This story was originally published by Mother Jones and is reproduced here as part of the Climate Desk collaboration.
Despite the celebrations taking place at the site of protests against the Dakota Access Pipeline, experts say the recent decision to stop the pipeline could be reversed by the Trump administration or the next Congress.
“Legally, this is an action that can be overturned easily,” says Sharon Buccino, an attorney and director of the Land and Wildlife program at the National Resources Defense Council.
On Sunday, in a stunning surprise, the Army Corps of Engineers denied Energy Transfer Partners, the Dallas-based company building the pipeline, the easement permit it needs to complete construction under the Missouri River. The corps recommended studying alternate routes that would bypass the Standing Rock Sioux reservation and its water supply.
But according to Deborah Sivas, a professor of environmental law at Stanford University, there are multiple ways the pipeline might still be completed legally in its current location. The Republican-led Congress could vote to clear the way for Energy Transfer Partners to drill under the Missouri River by passing an appropriations rider. Then the company would no longer need an easement from the corps to comply with the Clean Water Act and could thus complete the pipeline.

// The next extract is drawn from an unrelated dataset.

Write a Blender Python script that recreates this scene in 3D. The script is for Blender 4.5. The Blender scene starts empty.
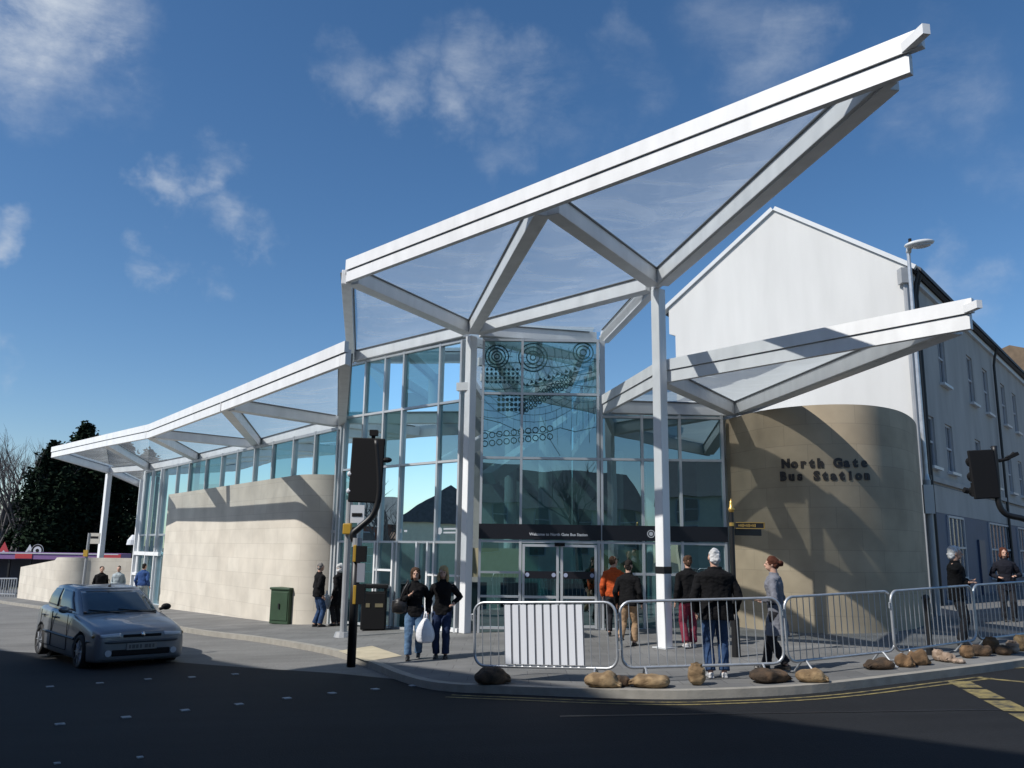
import bpy, bmesh, math, random
from mathutils import Vector, Matrix, noise
random.seed(7)
R = math.radians
sc = bpy.context.scene
COL = sc.collection

# ------------------------------------------------------------------ camera, sky, sun, exposure
FPX = 850.0
CAM = Vector((0, 0, 1.75))
CM = Matrix.Rotation(R(90 + 11.05), 3, 'X') @ Matrix.Rotation(R(0.8), 3, 'Z')
cd = bpy.data.cameras.new('camera'); cam = bpy.data.objects.new('camera', cd); COL.objects.link(cam)
cd.sensor_width = 36.0; cd.lens = FPX * 36 / 1024; cd.clip_end = 5000; cd.clip_start = 0.1
cam.matrix_world = Matrix.Translation(CAM) @ CM.to_4x4()
sc.camera = cam
SUN_EL = R(44); SUN_H = Vector((-0.87, -0.49)).normalized()
SUN = Vector((SUN_H.x * math.cos(SUN_EL), SUN_H.y * math.cos(SUN_EL), math.sin(SUN_EL)))
sl = bpy.data.lights.new('sun', 'SUN'); sl.energy = 4.8; sl.angle = R(0.5); sl.color = (1.0, 0.96, 0.90)
so = bpy.data.objects.new('sun', sl); COL.objects.link(so); so.rotation_euler = SUN.to_track_quat('Z', 'Y').to_euler()
so.location = SUN * 60
vs = sc.view_settings; vs.view_transform = 'Standard'; vs.look = 'None'; vs.exposure = 0.0; vs.gamma = 1.0; vs.use_curve_mapping = False


def ray(px, py):
    return CM @ Vector(((px - 512) / FPX, -(py - 384) / FPX, -1))
def atZ(px, py, z):
    d = ray(px, py); return CAM + d * ((z - CAM.z) / d.z)
def atY(px, py, y):
    d = ray(px, py); return CAM + d * (y / d.y)
def gz(x, y):
    return .036 * (min(max(x, -40), 22) - 2.9) - .005 * (min(max(y, -20), 70) - 11.7)
def gp(px, py, off=0.0):
    d = ray(px, py)
    return CAM + d * ((-.036 * 2.9 + .005 * 11.7 + off - CAM.z) / (d.z - .036 * d.x + .005 * d.y))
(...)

President-elect Donald Trump “could sign off on it in week one,” Sivas says. “All it takes is one sentence.”
Alternatively, according to Buccino, Congress could exclude public input from the environmental impact statement ordered by the Army Corps of Engineers, excluding Standing Rock Sioux tribal members from participating and thereby sidestepping complaints that the project desecrates sacred burial sites. Such actions likely would be subject to public criticism, she acknowledges. Buccino also points out that Jo-Ellen Darcy, the corps official who made the announcement, was appointed by President Barack Obama and will leave her position in January. Trump and his administration officials could exert pressure and guidance on the corps’ commanders to reverse their decision.
Trump has expressed his support for the pipeline project. A spokesman for the president-elect issued a statement in support of completing the pipeline despite the corps’ decision.
“With regard to the Dakota Access Pipeline, that’s something that we support construction of,” said Jason Miller, “and we’ll review the full situation when we’re in the White House and make the appropriate determination at that time.”
According to financial disclosure forms filed in May, Trump owned stock in Energy Transfer Partners worth between $15,000 and $50,000; the previous year, he owned stocks worth between $500,000 and $1 million. Trump also owns between $100,000 and $250,000 in stock in Phillips 66, which holds a one-quarter share of the pipeline project, according to the Associated Press.
Energy Transfer Partners, meanwhile, has promised to fight the Army Corps of Engineers’ decision. In a statement released Sunday night, the company said it was “fully committed to ensuring that this vital project is brought to completion and fully expect to complete construction of the pipeline without any additional rerouting.”
It added, “Nothing this administration has done today changes that in any way.”
North Dakota Rep. Kevin Cramer said he shared Energy Transfer Partners’ frustration.
“Roads, bridges, transmission lines, pipelines, wind farms and water lines will be very difficult, if not impossible, to build when criminal behavior is rewarded this way,” he said, referring to the anti-pipeline protesters. “I’m encouraged we will restore law and order next month when we get a president who will not thumb his note at the rule of law.”
Jan Hasselman, an attorney for the Standing Rock Sioux tribe, remains confident the corps’ decision signals a “historic victory” and sends a clear message that the “era of trampling over indigenous people’s rights is over.” While he is concerned about a Republican Congress pushing back, he believes that if Trump tried to overrule the Army Corps of Engineers’ decision with an executive order, such an action would be unpopular and might not stand up in court.
“It’s a higher bar than you think,” he says, noting that President George W. Bush’s attempts to roll back Clinton-era environmental policies repeatedly were challenged in federal court.
The corps is “dancing a fine line,” Sivas says. She believes its recent announcement is largely a gesture. “They are basically doing something symbolic for the tribe and kicking the can down the road,” she says. The statement is “meant to make it as hard as possible for new administration to reverse, based on precedent.”
At the Ocheti Sakowin camp, the main protest site near the Standing Rock Sioux Reservation, the number of anti-pipeline protesters swelled to as many as 15,000, including around 2,000 veterans who vowed to defend the protesters by forming a “human shield.” As a blizzard set in Sunday night, campers celebrated by setting off fireworks.
“This is a huge victory,” said Dallas Goldtooth, an organizer for the Indigenous Environmental Network. Later in the evening, he tweeted, “We need to own this shit. This decision by the Army Corps? Yeah …. WE made it happen.”
“I haven’t seen my family in two months,” one man at the camp mused tentatively. “I guess I can go home now if I want?”